Programming Languages
Programming languages are a medium for specifying computation precisely both to computers and to other people. Our faculty does work on programming language design, compilers, runtime systems, type systems, program verification, performance, static and dynamic analysis, and other areas.
Walter Binder
Prof. Binder founded the Dynamic Analysis Group. His research interests include dynamic program analysis, concurrent and parallel programming, aspect-oriented programming, virtual machines, service-oriented computing, and cloud computing.
Matthias Hauswirth
Prof. Hauswirth's interests lie in the area between programming languages, runtime systems, and software engineering, with a focus on the efficiency of software, its users, and its developers. Prof. Hauswirth leads Sape, the Software and Programmer Efficiency Research Group.
Mehdi Jazayeri
Prof.

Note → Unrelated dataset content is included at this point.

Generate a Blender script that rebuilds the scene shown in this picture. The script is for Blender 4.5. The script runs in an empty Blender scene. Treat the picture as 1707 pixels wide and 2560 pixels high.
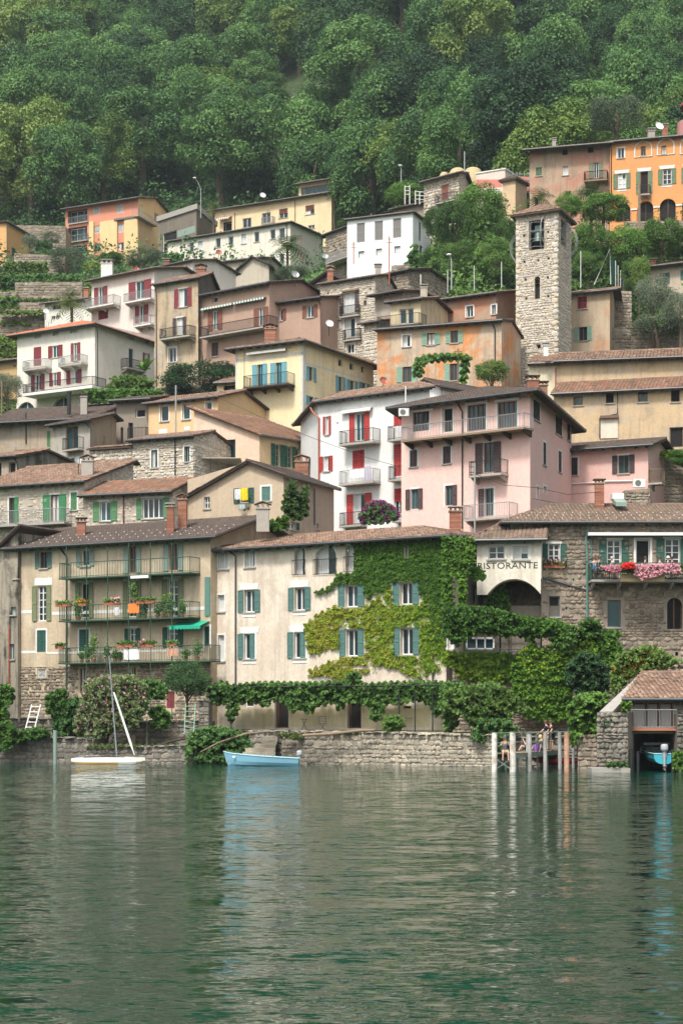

Jazayeri is the founding dean of the Faculty of Informatics at USI. He is interested in programming, software engineering, programming languages, and distributed systems.
Nate Nystrom
Prof. Nystrom's research interests focus on programming languages for safe, efficient, and extensible systems. He leads the Lugano Language Lab.
Laura Pozzi
Prof. Pozzi is interested in the interaction between compiler and architecture design in the field of embedded systems. Her research mostly revolves around the automation of embedded processor customization and the definition of innovative configurable fabrics.
Natasha Sharygina
Prof. Sharygina's research interests are in software and hardware verification (e.g., model-checking, abstract interpretation, decision procedures, satisfiability modulo theories - SMT), information security, and concurrent and distributed computing. She heads the Formal Verification and Security Lab.
Robert Soulé
Prof. Soulé is broadly interested in systems and applied programming languages. Currently, he is working on languages for software defined networks. In the past, he has worked on stream processing, replication systems, and content distribution networks.